Where the speeds or usage ratios vary, for instance WAN1 has 80Mbps of bandwidth while WAN2 has 20Mbps of bandwidth, the Weight for WAN1 could be set to 8 and the WAN2 weight could be set to 2.


Once a Load Balance Pool has been configured, it can be configured as the default route for NAT traffic, from the Routing > Default Route section. On there, select the WAN Profile/Loadbalance Pool Name from the list. Enable Auto Failover to Active WANs so that the router can use the remaining WAN interfaces if the selected default route interface is unavailable.
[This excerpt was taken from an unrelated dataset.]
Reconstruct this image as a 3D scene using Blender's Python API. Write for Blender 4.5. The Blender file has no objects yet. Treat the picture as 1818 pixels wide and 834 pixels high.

To set the Load Balance Pool to be used for specific traffic such as a single subnet on the router, it's necessary to create a rule under Routing > Policy Route, on that page click Add to create a new rule:

In this example, LAN1's subnet is set as the Source address, which is entered as a Subnet so the IP Address used here is the Network Address. The Out-going Rule is set to the Load Balance pool that was created to load balance traffic for WAN1 and WAN2.

This could be used to set up different load balance pools so that different LAN subnets would use different WAN interfaces or load balancing ratios for load balancing.


To set up a rule so that SMTP traffic only goes through a specific WAN interface instead of going through the default route / load balance pool, create another rule and set the Protocol setting to TCP first to see the port settings for the policy route rule.

Set the Source IP address as needed, in this case, it applies only to one server, 192.168.1.254; that IP address is specified and the Subnet Mask is set to 255.255.255.255 so that the rule only applies to that IP address.

The Destination Type can be left as Any, but set the Destination Port Start and Destination Port End to 25 so that the rule only applies to SMTP traffic.

The Out-going Rule should be set to Load Balance Pool and the WAN interface is specified in the Load Balance Rule drop down box.